▶ [Exercise description] Copy the data from the line that contains "obj('seat_skirt', b, 'vinyl_dark', chair, sharp=60)" to its last line, exactly, including both of those lines and leaving out everything before.

▶ [Information provided]
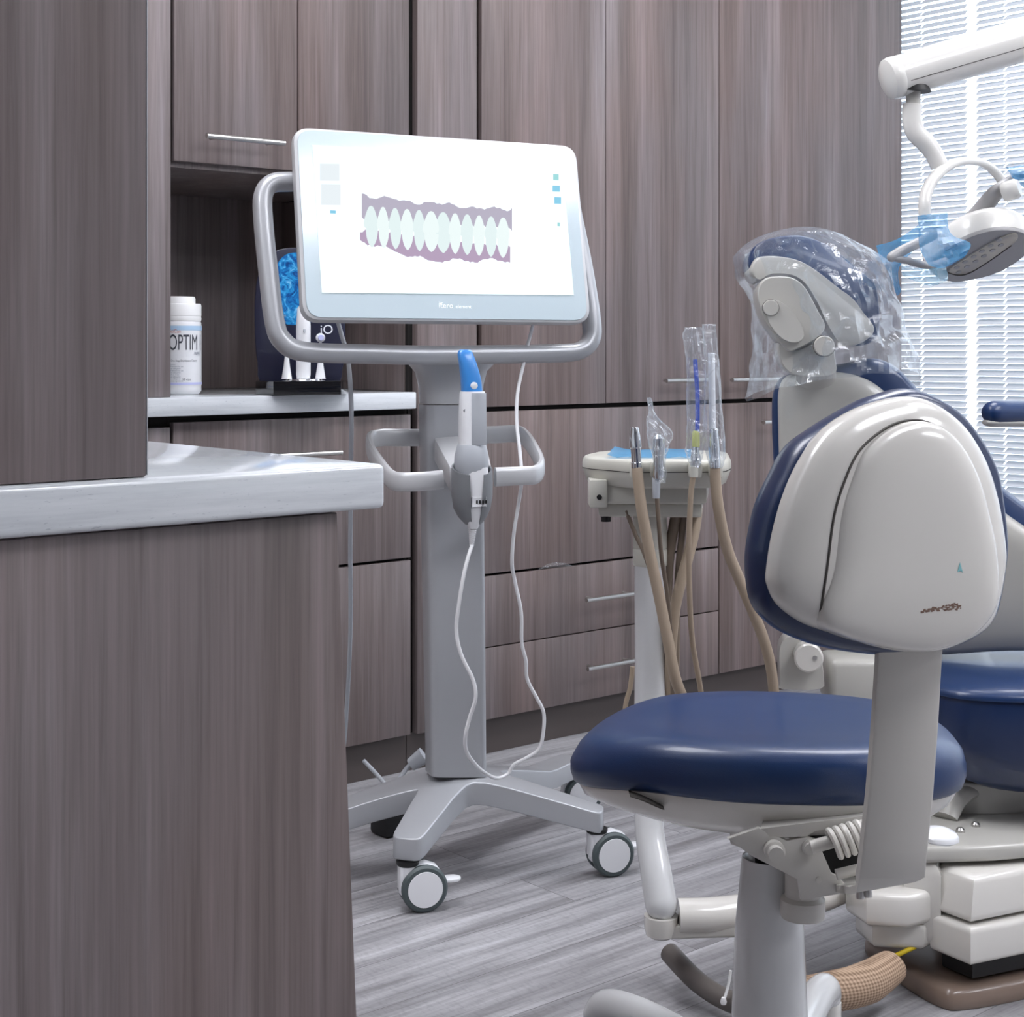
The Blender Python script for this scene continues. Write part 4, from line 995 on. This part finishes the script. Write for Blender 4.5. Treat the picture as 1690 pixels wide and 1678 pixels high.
# hoses hanging under the tray
for pts, r, m, lab in (([(1118, 838, 2.5), (1112, 870, 2.5), (1105, 910, 2.5), (1101, 960, 2.5), (1099, 1040, 2.5), (1098, 1150, 2.5)], .0088, 'hose_dark', 'brown hose hanging under the tray, right beside the pole'),
                       ([(1128, 838, 2.5), (1126, 880, 2.5), (1121, 930, 2.5), (1117, 1000, 2.5), (1116, 1080, 2.5), (1114, 1160, 2.5)], .0058, 'hose_dark', 'thin brown hose hanging under the tray, second from the pole'),
                       ([(1151, 838, 2.5), (1147, 870, 2.49), (1138, 910, 2.48), (1124, 960, 2.47), (1113, 1010, 2.47), (1107, 1080, 2.48), (1103, 1160, 2.5)], .0088, 'hose_tan', 'tan hose hanging under the tray, crossing in front of its neighbours'),
                       ([(1033, 842, 2.46), (1040, 860, 2.46), (1050, 885, 2.455), (1062, 910, 2.45), (1080, 960, 2.44), (1100, 1010, 2.43), (1110, 1100, 2.45)], .0034, 'hose_dark', 'thin dark hose slanting across the unit pole below the tray'),
                       ([(1044, 1100, 2.56), (1040, 1135, 2.56), (1033, 1160, 2.56), (1028, 1200, 2.56)], .004, 'hose_tan', 'thin tan tube end beside the pole just above the stool seat')):
    b = BM(); hose(b, pts, r); obj('hose', b, m, label=lab, cat_='hose', group='hoses hanging below the instrument tray')

# ------------------------------------------------------------ dental chair
chair = thing('dental_chair', 'navy dental treatment chair with grey shell behind the stool, by the window', 'dental chair', C(.85, 2.75, 0))
tB = math.radians(14); nK = C(math.sin(tB)*-1, -math.cos(tB), -.10).normalized()
kc = P(1480, 850, 2.72)
def kp(px, py, off=0): return on_plane(px, py, kc+nK*off, nK)
def kout(l, off, n=4): return [kp(p.x, p.y, off) for p in cat([V((x, y, 0)) for x, y in l], n, True)]
bs = [(1284, 680), (1286, 640), (1300, 620), (1340, 614), (1390, 615), (1430, 626), (1462, 648), (1505, 690), (1560, 745), (1640, 830), (1690, 868), (1750, 905), (1800, 960), (1800, 1030), (1740, 1068), (1640, 1074), (1540, 1080), (1430, 1080), (1350, 1060), (1310, 1000), (1295, 900), (1287, 780)]
bcu = [(1274, 690), (1277, 645), (1292, 622), (1340, 610), (1395, 600), (1440, 592), (1478, 606), (1512, 640), (1565, 695), (1640, 790), (1690, 832), (1760, 880), (1815, 950), (1815, 1030), (1745, 1060), (1640, 1060), (1540, 1060), (1430, 1060), (1345, 1050), (1303, 1000), (1288, 900), (1278, 780)]
o = kout(bcu, -.03); cc = sum(o, V())/len(o)
b = BM(); domed(b, o, cc, nK, [(.6, -.05), (.9, -.045), (.97, -.03), (1, -.01), (1, .005), (.985, .018), (.95, .026)]); obj('backrest_cushion', b, 'vinyl_blue', chair, sharp=70)
o = kout(bs, 0); cc = sum(o, V())/len(o)
b = BM(); domed(b, o, cc, nK, [(.98, -.008), (1, -.003), (1, .002), (.985, .010), (.95, .016), (.85, .022), (.6, .026), (.1, .028)]); obj('backrest_shell', b, 'chair_grey', chair, sharp=70)
# headrest: a set of thick side profiles
HD = 2.66; side = C(.10, 1, 0).normalized()
def prof(l, D, w, name, m, bev=.006, n=3, off=0, parent=chair, taper=1.0):
    pts = [P(p.x, p.y, D) for p in cat([V((x, y, 0)) for x, y in l], n, True)]
    b = BM(); cen_ = sum(pts, V())/len(pts)
    domed(b, pts, cen_, side, [(.96, 0), (.985, .003), (1, .010), (1, w-.012), (.985, w-.004), (.95, w)]); return obj(name, b, m, parent, sharp=60)
hc = [(1236, 440), (1237, 420), (1250, 402), (1279, 391), (1323, 388), (1367, 404), (1403, 431), (1427, 452), (1445, 468), (1451, 495), (1453, 537), (1446, 560), (1420, 571), (1385, 566), (1392, 545), (1400, 520), (1380, 485), (1345, 452), (1310, 432), (1270, 430), (1250, 445)]
head = prof(hc, HD+.035, .24, 'headrest_cushion', 'vinyl_blue')
hs = [(1238, 448), (1245, 428), (1262, 422), (1290, 423), (1323, 431), (1356, 452), (1385, 475), (1409, 493), (1427, 517), (1442, 536), (1443, 548), (1432, 560), (1412, 570), (1392, 571), (1378, 556), (1362, 527), (1349, 498), (1330, 468), (1306, 452), (1270, 450), (1250, 460)]
prof(hs, HD+.012, .22, 'headrest_shell', 'chair_grey')
hb = [(1259, 462), (1275, 456), (1306, 457), (1326, 470), (1340, 492), (1352, 515), (1363, 538), (1352, 556), (1338, 566), (1312, 578), (1299, 578), (1284, 560), (1262, 530), (1252, 500), (1250, 478)]
prof(hb, HD-.03, .15, 'headrest_joint', 'chair_grey')
prof([(1284, 566), (1300, 578), (1322, 576), (1343, 566), (1362, 558), (1375, 562), (1379, 590), (1380, 616), (1350, 622), (1310, 618), (1290, 600)], HD-.012, .12, 'headrest_neck', 'chair_grey')
prof([(1262, 500), (1278, 494), (1300, 505), (1322, 535), (1328, 556), (1314, 566), (1292, 560), (1270, 535)], HD-.042, .05, 'headrest_lever', 'chair_grey')
for px, py, r_ in ((1272, 508, .0135), (1360, 571, .0175)):
    b = BM(); lathe(b, P(px, py, HD-.04), [(r_*.9, -.006), (r_, -.003), (r_, .04)], axis=side, seg=28); k_ = obj('pivot_cap', b, 'chair_grey', chair)
    b = BM(); lathe(b, P(px, py, HD-.04), [(r_*1.05, -.0015), (r_*1.05, .001)], axis=side, seg=28); obj('cap_seam', b, 'line_dark', k_)
b = BM(); tube(b, [P(1345, 600, 2.70), P(1350, 680, 2.75), P(1360, 760, 2.77)], .035, 20, 2, asp=.4, up=nK); obj('headrest_bar', b, 'chair_grey', chair)
# armrest far side
b = BM(); tube(b, [P(1640, 681, 3.15), P(1700, 681, 3.2), P(1800, 684, 3.3)], [.024, .024, .024], 20, 3, asp=1.0, up=UP, round_end=True); arm_ = obj('armrest', b, 'vinyl_blue', chair)
b = BM(); tube(b, [P(1636, 697, 3.15), P(1700, 697, 3.2), P(1800, 700, 3.3)], .018, 16, 3, asp=.5, up=UP, round_end=True); obj('armrest_support', b, 'chair_grey', arm_)
b = BM(); tube(b, [P(1785, 700, 3.28), P(1800, 800, 3.2), P(1810, 950, 3.05), P(1780, 1080, 2.9)], .022, 14, 4); obj('armrest_post', b, 'chair_grey', arm_)
# seat
def rr_ring(cx, D, hw, hd, z, e=5, n=48, dz=None):
    r = []
    for k in range(n):
        a = 2*PI*k/n; ca, sa = math.cos(a), math.sin(a)
        x = math.copysign(abs(ca)**(2/e), ca)*hw; y = math.copysign(abs(sa)**(2/e), sa)*hd
        r.append(C(cx+x, D+y, z+(dz(x, y) if dz else 0)))
    return r
sx0 = (1548-CX)/F*2.5; sw = .34; scx = sx0+sw
b = BM(); loft(b, [rr_ring(scx+.06, 2.76, sw-.10, .17, .286), rr_ring(scx+.03, 2.76, sw-.055, .205, .292), rr_ring(scx+.012, 2.75, sw-.02, .225, .315), rr_ring(scx, 2.75, sw-.006, .24, .37), rr_ring(scx, 2.75, sw, .245, .44), rr_ring(scx, 2.75, sw-.003, .242, .452)])
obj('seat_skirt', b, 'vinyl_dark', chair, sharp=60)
b = BM(); loft(b, [rr_ring(scx, 2.75, sw+.001, .247, .451), rr_ring(scx, 2.75, sw+.002, .248, .456), rr_ring(scx, 2.75, sw-.004, .243, .463), rr_ring(scx, 2.75, sw-.02, .228, .470), rr_ring(scx, 2.75, sw-.07, .18, .479), rr_ring(scx, 2.75, sw-.2, .1, .482)])
obj('seat_cushion', b, 'vinyl_blue', chair, sharp=60)
# hinge left of the stool post
prof([(1287, 1125), (1285, 1085), (1288, 1062), (1300, 1050), (1318, 1052), (1336, 1060), (1356, 1090), (1360, 1120), (1355, 1138), (1290, 1138)], 2.62, .05, 'hinge_arm', 'chair_grey')
b = BM(); lathe(b, P(1334, 1084, 2.60), [(.021, -.012), (.024, -.009), (.024, .04)], axis=side, seg=28); hk = obj('hinge_knob', b, 'ivory', chair)
b = BM(); lathe(b, P(1345, 1085, 2.588), [(.004, -.003), (.004, .01)], axis=side, seg=12); obj('screw', b, 'steel', hk)
b = BM(); obox(b, P(1420, 1118, 2.68), (C(1, 0, 0), C(0, 1, 0), UP), (.062, .05, .040), .012, 3); obj('hinge_cover', b, 'chair_grey', chair)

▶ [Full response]
obj('seat_skirt', b, 'vinyl_dark', chair, sharp=60)
b = BM(); loft(b, [rr_ring(scx, 2.75, sw+.001, .247, .451), rr_ring(scx, 2.75, sw+.002, .248, .456), rr_ring(scx, 2.75, sw-.004, .243, .463), rr_ring(scx, 2.75, sw-.02, .228, .470), rr_ring(scx, 2.75, sw-.07, .18, .479), rr_ring(scx, 2.75, sw-.2, .1, .482)])
obj('seat_cushion', b, 'vinyl_blue', chair, sharp=60)
# hinge left of the stool post
prof([(1287, 1125), (1285, 1085), (1288, 1062), (1300, 1050), (1318, 1052), (1336, 1060), (1356, 1090), (1360, 1120), (1355, 1138), (1290, 1138)], 2.62, .05, 'hinge_arm', 'chair_grey')
b = BM(); lathe(b, P(1334, 1084, 2.60), [(.021, -.012), (.024, -.009), (.024, .04)], axis=side, seg=28); hk = obj('hinge_knob', b, 'ivory', chair)
b = BM(); lathe(b, P(1345, 1085, 2.588), [(.004, -.003), (.004, .01)], axis=side, seg=12); obj('screw', b, 'steel', hk)
b = BM(); obox(b, P(1420, 1118, 2.68), (C(1, 0, 0), C(0, 1, 0), UP), (.062, .05, .040), .012, 3); obj('hinge_cover', b, 'chair_grey', chair)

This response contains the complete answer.